The delay is more striking given the moderate views of Obama's nominees. By steering away from full-throated defenders of due process, equal protection and civil rights, the administration has avoided confronting conservatives' distorted view of jurisprudence. Even last summer's confirmation of Justice Sonia Sotomayor played out according to the GOP model. Under assault from the right, she was compelled to back away from her comment that a wise Latina could bring something special to the Court, instead accepting that all justices must come to the same conservative positions or be branded activists who legislate from the bench.

Fortunately, the president has picked up the pace of nominations, selecting Goodwin Liu for the Ninth Circuit Court of Appeals.
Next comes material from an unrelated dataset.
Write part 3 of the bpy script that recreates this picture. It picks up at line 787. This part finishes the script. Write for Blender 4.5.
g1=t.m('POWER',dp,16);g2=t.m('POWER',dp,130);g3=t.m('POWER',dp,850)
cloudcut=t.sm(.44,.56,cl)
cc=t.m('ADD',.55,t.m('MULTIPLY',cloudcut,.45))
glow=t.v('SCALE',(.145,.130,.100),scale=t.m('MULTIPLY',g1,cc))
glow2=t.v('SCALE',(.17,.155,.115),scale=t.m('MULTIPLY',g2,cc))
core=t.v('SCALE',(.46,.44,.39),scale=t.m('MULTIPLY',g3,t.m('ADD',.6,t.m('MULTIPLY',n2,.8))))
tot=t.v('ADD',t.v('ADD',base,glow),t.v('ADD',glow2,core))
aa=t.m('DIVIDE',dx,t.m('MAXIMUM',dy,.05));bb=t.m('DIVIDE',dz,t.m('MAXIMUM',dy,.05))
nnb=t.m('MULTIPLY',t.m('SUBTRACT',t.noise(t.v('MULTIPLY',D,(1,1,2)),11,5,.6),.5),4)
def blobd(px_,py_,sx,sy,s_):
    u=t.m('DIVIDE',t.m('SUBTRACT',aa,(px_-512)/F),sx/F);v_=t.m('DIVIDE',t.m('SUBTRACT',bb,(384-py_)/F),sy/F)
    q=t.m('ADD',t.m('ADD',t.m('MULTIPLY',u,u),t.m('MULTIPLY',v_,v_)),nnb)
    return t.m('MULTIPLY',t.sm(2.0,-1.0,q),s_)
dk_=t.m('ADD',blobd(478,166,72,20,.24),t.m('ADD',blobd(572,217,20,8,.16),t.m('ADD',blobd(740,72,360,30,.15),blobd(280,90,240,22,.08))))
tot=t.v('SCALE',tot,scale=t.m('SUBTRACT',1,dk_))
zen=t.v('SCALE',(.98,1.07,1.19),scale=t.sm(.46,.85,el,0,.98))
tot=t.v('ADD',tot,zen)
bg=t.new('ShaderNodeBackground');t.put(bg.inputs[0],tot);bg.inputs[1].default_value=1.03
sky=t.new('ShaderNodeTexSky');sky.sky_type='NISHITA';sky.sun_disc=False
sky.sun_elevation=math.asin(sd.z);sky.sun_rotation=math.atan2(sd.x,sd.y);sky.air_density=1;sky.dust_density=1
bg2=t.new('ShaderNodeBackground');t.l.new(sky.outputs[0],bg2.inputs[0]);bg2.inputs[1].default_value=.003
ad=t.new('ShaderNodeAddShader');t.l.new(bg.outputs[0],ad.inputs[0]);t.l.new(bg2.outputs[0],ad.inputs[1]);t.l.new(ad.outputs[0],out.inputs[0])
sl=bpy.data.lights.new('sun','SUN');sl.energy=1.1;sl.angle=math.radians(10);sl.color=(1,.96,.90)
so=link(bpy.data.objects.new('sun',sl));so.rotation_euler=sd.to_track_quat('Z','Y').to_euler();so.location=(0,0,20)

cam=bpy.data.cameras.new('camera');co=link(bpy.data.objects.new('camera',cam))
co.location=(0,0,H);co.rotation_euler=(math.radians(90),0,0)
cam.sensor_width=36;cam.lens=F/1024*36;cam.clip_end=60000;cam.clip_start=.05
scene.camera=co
Liu, a leading education and civil rights scholar, is one of Obama's few Appeals Court candidates not simply being promoted from a lower court or building on a career as a prosecutor. His confirmation should be a no-brainer, but Republicans are gearing up to do battle. They see Liu as a threat to move up to the Supreme Court and as a challenge to their phony rhetoric. They also recognize that confirmation of Liu could give Obama room to nominate a progressive successor to Supreme Court Justice John Paul Stevens, who is expected to retire soon.

Will Obama step up to the challenge? He is showing signs of spunk. He fired a shot across the Supreme Court's bow in his State of the Union address. After his energizing victory on healthcare, he bypassed Senate Republicans to recess-appoint controversial nominees to labor and civil rights positions. And he surely understands what is at stake. As FDR learned, conservative judges on a mission pose a serious threat to a president who wants to bring about democratic change. Obama must be bold in nominating judges who will impose the rule of law to protect individual liberty, equality, privacy and our political system. His legacy depends on it.